_Data section_
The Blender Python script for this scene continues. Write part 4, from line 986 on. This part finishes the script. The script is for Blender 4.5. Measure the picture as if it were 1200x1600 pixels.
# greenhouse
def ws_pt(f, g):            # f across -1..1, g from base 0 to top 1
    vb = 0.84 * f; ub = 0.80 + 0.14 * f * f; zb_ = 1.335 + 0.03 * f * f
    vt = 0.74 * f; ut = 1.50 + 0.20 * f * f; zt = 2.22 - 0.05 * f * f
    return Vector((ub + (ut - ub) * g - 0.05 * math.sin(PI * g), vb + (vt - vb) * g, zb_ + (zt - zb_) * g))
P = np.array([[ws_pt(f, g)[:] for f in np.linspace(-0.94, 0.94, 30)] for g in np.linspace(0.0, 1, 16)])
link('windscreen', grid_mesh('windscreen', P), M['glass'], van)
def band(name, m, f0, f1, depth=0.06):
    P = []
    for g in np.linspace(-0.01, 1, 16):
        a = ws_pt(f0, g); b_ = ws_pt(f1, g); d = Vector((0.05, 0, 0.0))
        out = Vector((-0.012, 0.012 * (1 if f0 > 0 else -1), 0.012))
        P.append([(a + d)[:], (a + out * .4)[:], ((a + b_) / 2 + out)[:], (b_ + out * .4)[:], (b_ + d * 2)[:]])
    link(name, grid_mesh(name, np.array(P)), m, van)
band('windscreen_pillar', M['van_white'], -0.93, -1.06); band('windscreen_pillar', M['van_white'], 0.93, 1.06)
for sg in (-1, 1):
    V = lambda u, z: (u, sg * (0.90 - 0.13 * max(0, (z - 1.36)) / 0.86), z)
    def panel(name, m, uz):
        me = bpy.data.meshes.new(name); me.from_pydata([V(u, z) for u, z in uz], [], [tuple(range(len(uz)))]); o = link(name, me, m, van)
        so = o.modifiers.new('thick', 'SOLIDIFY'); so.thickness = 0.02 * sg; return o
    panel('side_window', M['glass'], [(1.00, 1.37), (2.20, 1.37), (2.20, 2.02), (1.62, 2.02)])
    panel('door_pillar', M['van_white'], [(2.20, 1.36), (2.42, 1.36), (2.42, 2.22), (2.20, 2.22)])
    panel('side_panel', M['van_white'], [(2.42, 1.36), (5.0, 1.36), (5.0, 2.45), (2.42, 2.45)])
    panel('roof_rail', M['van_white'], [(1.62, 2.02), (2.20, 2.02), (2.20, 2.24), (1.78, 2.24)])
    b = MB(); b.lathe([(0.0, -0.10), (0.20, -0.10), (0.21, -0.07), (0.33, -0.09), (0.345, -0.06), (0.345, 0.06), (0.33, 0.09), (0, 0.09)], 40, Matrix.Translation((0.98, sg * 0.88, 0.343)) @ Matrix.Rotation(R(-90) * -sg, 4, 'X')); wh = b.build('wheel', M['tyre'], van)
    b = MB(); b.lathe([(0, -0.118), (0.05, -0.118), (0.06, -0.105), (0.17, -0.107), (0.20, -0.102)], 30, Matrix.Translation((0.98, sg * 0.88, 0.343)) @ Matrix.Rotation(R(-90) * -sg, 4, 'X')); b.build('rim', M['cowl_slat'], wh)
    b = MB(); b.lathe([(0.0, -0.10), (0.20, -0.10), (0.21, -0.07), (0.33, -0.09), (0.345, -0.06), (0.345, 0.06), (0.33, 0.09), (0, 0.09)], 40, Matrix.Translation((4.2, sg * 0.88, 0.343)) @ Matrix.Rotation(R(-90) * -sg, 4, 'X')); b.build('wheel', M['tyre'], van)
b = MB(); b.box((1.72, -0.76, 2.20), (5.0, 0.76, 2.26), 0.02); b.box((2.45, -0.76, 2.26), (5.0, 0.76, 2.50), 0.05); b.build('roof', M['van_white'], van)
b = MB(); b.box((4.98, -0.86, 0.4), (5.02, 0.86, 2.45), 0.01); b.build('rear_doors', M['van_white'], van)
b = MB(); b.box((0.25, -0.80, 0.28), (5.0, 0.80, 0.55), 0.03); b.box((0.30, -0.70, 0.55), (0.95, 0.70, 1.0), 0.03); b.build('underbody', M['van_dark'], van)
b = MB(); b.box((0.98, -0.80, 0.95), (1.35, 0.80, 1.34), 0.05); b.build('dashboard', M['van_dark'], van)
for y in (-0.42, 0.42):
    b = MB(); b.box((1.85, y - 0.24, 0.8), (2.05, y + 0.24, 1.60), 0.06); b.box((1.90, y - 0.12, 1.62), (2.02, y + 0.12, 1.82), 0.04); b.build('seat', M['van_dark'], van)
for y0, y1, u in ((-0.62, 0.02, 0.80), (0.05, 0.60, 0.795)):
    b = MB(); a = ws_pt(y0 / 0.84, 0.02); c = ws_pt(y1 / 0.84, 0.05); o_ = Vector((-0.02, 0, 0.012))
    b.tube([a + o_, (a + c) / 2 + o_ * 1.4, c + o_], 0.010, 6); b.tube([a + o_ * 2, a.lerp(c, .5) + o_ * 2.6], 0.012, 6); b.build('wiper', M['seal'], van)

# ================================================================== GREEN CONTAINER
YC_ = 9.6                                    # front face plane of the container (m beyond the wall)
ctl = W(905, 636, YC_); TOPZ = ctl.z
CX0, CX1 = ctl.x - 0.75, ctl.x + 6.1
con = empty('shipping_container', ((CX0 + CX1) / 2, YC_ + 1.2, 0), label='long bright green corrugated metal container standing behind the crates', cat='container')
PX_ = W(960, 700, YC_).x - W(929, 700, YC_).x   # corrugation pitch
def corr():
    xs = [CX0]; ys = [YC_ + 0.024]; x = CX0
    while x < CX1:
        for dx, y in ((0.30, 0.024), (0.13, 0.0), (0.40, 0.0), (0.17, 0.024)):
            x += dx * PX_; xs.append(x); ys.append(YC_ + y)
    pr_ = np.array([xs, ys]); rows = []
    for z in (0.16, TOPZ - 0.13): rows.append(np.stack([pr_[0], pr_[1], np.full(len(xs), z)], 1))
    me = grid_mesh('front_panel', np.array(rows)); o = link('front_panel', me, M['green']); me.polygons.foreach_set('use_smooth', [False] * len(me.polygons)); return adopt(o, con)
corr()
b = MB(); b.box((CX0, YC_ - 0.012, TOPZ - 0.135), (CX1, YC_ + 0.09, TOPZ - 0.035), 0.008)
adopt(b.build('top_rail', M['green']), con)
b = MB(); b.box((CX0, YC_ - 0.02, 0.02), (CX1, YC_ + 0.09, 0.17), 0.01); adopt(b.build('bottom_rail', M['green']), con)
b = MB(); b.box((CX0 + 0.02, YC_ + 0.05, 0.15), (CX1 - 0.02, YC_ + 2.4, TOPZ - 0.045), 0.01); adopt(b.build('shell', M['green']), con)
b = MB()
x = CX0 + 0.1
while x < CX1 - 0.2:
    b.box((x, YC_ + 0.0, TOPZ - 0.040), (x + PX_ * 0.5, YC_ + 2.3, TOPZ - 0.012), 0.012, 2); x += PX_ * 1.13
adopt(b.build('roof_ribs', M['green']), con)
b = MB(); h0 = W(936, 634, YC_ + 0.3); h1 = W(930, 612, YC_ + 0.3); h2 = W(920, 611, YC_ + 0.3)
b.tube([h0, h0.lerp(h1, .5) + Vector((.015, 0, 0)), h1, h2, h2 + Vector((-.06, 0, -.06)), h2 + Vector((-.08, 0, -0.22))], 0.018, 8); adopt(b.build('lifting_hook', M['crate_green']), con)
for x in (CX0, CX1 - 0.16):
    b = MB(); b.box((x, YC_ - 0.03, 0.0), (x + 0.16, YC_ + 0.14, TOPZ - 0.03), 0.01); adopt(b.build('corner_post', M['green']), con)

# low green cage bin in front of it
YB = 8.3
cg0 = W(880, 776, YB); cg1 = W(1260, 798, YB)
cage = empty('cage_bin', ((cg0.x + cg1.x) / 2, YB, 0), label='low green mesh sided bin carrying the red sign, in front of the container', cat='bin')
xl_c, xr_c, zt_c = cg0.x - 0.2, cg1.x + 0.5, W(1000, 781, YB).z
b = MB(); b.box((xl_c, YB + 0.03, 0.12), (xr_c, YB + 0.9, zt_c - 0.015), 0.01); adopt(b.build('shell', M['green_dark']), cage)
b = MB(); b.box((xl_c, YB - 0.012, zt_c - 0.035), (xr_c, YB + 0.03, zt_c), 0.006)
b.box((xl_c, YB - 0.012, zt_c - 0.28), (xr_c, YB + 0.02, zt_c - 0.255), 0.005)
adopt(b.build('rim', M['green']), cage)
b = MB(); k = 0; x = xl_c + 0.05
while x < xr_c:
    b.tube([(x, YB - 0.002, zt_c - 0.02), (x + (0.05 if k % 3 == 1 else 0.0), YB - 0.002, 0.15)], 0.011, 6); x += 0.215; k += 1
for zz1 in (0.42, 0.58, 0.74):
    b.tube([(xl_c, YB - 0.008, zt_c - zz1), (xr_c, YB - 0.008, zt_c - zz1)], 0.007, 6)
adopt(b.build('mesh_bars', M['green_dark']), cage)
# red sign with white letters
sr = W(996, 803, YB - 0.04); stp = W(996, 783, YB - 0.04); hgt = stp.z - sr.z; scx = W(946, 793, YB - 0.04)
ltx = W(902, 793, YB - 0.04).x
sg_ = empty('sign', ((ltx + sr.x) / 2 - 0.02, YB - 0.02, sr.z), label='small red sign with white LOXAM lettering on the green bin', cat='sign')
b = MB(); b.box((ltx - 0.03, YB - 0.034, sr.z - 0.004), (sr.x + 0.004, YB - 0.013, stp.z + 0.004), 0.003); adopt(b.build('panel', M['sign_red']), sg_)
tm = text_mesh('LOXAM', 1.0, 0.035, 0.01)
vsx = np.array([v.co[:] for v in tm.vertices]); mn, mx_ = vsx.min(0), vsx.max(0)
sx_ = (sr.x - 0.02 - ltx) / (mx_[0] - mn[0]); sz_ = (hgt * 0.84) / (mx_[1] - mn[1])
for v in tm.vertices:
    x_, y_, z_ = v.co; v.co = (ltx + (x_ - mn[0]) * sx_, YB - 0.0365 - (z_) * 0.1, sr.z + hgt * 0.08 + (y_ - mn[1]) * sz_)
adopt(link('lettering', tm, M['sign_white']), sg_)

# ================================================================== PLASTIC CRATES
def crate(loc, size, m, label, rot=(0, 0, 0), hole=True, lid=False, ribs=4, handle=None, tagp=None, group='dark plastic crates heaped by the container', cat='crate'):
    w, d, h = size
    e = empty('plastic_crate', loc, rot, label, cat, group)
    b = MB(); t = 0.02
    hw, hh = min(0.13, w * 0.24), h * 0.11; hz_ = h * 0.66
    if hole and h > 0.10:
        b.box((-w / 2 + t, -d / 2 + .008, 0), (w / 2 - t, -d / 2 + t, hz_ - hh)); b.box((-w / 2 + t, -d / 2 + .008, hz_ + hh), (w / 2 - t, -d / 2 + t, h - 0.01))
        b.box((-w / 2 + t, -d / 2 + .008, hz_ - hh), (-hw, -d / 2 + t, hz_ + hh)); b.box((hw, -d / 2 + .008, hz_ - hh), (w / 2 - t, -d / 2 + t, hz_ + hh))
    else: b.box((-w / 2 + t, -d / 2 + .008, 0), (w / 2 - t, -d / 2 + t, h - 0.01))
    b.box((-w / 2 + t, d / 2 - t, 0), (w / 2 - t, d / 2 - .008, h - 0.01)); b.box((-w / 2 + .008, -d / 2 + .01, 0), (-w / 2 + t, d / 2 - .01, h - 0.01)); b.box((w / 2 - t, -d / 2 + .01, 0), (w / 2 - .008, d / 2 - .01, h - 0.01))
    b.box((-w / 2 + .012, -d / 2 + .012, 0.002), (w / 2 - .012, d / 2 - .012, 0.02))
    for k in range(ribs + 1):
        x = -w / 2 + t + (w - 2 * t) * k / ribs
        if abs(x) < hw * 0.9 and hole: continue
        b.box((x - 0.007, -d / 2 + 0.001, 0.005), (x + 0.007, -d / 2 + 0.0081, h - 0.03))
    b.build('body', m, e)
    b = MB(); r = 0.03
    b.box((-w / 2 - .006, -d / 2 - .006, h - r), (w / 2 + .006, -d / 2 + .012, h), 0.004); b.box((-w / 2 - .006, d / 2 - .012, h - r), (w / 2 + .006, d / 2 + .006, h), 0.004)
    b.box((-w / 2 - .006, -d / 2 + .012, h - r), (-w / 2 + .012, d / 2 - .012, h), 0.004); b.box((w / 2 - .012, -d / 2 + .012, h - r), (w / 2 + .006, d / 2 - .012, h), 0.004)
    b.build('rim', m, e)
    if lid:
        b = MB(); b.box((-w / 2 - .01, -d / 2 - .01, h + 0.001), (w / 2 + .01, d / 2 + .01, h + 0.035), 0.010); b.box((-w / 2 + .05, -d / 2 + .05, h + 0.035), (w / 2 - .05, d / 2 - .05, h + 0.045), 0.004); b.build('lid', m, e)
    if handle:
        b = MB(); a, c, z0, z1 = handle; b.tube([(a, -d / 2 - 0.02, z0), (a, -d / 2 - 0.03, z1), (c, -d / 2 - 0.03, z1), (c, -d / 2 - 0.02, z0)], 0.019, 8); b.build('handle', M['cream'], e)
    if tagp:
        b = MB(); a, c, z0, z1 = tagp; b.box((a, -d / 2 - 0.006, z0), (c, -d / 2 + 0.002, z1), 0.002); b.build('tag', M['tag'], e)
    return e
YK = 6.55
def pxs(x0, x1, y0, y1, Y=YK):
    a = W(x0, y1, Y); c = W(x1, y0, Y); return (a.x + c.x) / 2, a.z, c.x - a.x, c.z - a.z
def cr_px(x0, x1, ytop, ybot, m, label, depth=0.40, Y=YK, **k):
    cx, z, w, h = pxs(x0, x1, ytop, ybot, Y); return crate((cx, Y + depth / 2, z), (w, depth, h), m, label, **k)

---

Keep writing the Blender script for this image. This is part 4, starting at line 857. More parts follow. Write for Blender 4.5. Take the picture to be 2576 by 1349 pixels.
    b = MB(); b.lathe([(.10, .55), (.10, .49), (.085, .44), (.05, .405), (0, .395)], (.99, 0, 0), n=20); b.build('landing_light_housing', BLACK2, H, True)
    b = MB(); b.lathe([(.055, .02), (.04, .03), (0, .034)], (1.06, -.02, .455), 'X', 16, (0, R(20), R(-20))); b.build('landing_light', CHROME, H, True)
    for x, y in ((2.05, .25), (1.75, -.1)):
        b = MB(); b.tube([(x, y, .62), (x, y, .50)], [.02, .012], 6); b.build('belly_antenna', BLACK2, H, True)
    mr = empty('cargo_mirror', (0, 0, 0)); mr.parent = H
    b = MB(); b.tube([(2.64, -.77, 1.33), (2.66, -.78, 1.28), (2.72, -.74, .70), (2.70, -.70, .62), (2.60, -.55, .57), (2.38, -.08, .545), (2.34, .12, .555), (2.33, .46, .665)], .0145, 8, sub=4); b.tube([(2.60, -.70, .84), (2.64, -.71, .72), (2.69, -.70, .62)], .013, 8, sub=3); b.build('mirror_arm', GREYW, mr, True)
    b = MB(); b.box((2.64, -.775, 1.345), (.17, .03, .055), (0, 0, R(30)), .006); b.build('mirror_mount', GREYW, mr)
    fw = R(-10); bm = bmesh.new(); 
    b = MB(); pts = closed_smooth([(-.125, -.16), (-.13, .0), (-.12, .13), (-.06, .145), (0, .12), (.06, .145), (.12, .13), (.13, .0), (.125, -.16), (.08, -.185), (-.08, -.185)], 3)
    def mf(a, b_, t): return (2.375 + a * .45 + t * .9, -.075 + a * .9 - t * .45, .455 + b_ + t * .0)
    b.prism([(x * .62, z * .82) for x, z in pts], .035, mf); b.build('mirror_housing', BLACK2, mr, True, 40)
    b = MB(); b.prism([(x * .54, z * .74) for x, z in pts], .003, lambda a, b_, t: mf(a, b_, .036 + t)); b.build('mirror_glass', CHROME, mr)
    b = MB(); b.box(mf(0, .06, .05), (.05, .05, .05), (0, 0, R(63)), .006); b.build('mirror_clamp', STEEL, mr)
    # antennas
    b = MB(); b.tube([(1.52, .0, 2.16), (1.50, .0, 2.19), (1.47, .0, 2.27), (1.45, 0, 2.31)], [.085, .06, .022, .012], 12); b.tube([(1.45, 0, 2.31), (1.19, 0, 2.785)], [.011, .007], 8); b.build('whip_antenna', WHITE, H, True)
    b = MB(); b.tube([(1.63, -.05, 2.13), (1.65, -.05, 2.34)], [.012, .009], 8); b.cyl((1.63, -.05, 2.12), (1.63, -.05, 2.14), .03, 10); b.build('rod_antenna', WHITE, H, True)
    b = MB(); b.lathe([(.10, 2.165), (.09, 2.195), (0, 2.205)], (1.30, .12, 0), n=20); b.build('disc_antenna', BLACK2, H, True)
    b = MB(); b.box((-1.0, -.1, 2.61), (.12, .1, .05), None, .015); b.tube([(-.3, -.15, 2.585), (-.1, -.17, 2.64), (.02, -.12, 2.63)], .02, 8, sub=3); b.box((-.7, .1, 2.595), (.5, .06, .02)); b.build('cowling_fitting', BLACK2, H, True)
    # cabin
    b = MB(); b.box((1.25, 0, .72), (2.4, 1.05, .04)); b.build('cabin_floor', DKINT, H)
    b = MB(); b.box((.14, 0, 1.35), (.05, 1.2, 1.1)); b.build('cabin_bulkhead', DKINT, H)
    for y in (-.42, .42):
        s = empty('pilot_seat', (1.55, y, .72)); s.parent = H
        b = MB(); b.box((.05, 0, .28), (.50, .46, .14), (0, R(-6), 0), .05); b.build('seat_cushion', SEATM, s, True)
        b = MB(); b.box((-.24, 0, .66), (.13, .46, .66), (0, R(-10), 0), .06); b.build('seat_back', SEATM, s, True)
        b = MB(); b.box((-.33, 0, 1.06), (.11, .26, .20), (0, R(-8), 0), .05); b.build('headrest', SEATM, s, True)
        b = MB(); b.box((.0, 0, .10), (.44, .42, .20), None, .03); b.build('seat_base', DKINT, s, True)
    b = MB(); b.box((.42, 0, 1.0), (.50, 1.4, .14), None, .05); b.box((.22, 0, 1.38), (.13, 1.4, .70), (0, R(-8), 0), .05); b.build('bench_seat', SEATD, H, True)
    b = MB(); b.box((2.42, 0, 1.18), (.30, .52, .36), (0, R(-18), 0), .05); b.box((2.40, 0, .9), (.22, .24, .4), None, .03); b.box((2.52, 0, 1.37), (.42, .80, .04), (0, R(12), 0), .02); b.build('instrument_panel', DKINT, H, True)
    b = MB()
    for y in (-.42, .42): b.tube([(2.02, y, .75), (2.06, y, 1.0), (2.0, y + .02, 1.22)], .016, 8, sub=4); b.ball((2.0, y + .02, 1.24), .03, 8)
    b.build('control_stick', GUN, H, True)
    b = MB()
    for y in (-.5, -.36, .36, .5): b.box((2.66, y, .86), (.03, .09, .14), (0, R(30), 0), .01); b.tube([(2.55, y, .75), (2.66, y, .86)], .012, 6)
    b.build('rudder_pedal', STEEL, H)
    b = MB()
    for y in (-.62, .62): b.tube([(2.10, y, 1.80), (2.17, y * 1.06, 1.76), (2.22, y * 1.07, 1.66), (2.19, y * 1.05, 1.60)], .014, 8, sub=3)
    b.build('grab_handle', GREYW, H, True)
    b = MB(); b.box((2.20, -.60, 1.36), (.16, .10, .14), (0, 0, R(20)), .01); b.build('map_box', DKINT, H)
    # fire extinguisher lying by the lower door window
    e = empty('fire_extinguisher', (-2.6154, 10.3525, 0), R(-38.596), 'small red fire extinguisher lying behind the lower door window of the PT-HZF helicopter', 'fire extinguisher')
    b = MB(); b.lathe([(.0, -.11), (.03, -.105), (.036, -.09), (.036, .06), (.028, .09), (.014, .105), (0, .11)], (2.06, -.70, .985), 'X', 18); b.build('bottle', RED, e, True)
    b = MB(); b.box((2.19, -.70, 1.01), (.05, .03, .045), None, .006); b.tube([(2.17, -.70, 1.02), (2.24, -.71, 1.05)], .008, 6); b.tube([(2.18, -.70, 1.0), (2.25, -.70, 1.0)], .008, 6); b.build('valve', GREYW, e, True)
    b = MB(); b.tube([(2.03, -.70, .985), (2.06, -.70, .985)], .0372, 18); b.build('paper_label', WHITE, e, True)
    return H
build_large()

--

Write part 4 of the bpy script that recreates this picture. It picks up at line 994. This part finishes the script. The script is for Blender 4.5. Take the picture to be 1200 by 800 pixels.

_Request_
Report each line of the material above where the word "Take" appears.

_Output of the exercise_
Keep writing the Blender script for this image. This is part 4, starting at line 857. More parts follow. Write for Blender 4.5. Take the picture to be 2576 by 1349 pixels.
Write part 4 of the bpy script that recreates this picture. It picks up at line 994. This part finishes the script. The script is for Blender 4.5. Take the picture to be 1200 by 800 pixels.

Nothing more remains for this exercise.